Türkiye’yi transit geçiş güzergahı olarak kullanan kişilerin, giriş yaptıkları AB ülkelerinin Bulgaristan ve Yunanistan olduğunu hatırlatan Kılıç, bu iki ülkelerin göçmenlere yönelik çok kötü uygulamaları olduğunu söyledi.

 

“Bu iki ülkenin hem iltica prosedürüne erişim, hem işleyişi, kabul oranlarının yüzdesi ve sığınmacılara tanınan haklar, barınma ve gözetim koşullarına bakıldığında, çok korkunç bir tabloyla karşılaşıyoruz.  

“Avrupa ülkelerinde iltica kabul oranı yüzde 30-35’ken, bu oran Yunanistan’da binde 1-2 civarında. Bu istatistik bile iltica kabulü olmadığını gösteriyor.”
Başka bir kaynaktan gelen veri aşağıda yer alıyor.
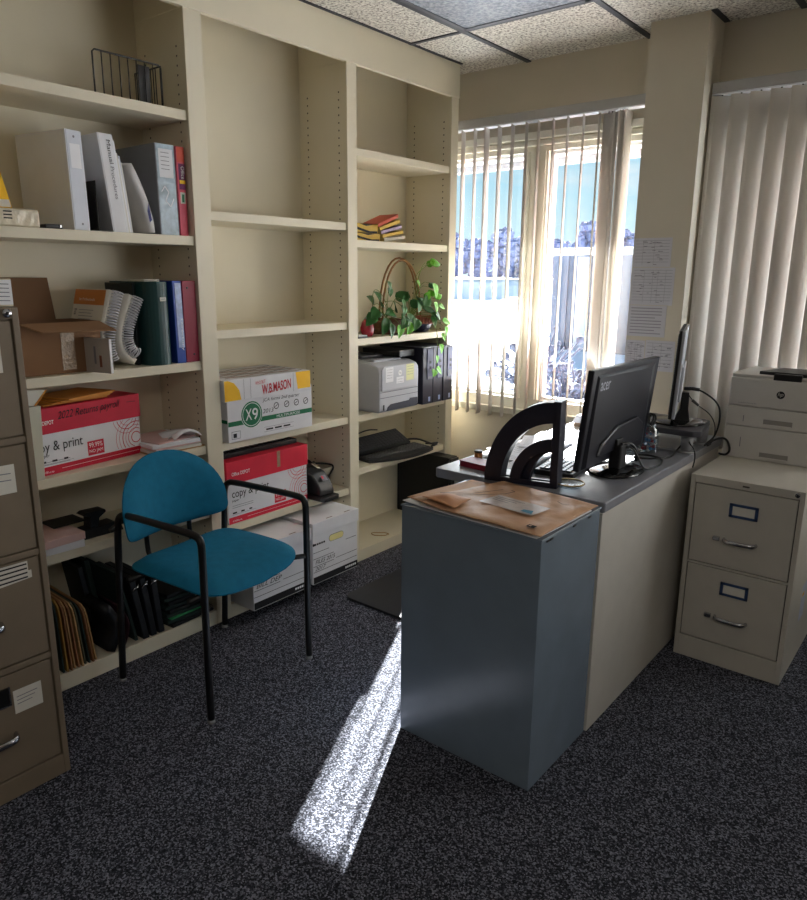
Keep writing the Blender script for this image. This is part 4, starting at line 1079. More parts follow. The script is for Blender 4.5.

“İltica talepleri dinlenmiyor”

Kılıç, Mülteci-Der’in son iki senedir göçmenlerin geri atılması (push-back) vakalarını raporlamaya çalıştığını, geri atılmaların çok ağır hak ihlalleriyle gerçekleştirildiğini anlattı.

 

“9 Aralık’ta Çeşme açıklarında göçmenler geri atılmayla karşılaştılar ve iki kişi öldü. Buna benzer şekilde, Yunanistan’ın geri kabul anlaşmalarına rağmen ilgili ülkenin makamlarına değil, yasadışı bir şekilde göçmenleri sınır bölgesinde Meriç nehrine veya denize bıraktıklarını biliyoruz. Bu fiili durumu gözetmemiz lazım.

“Bu olaylar bize şunu gösteriyor ki sınırlarını korumakta sert tedbirler alan ülkeler insanların iltica talebi olup olmadığı dinlenmeden geri göndermeye çalışılıyor.”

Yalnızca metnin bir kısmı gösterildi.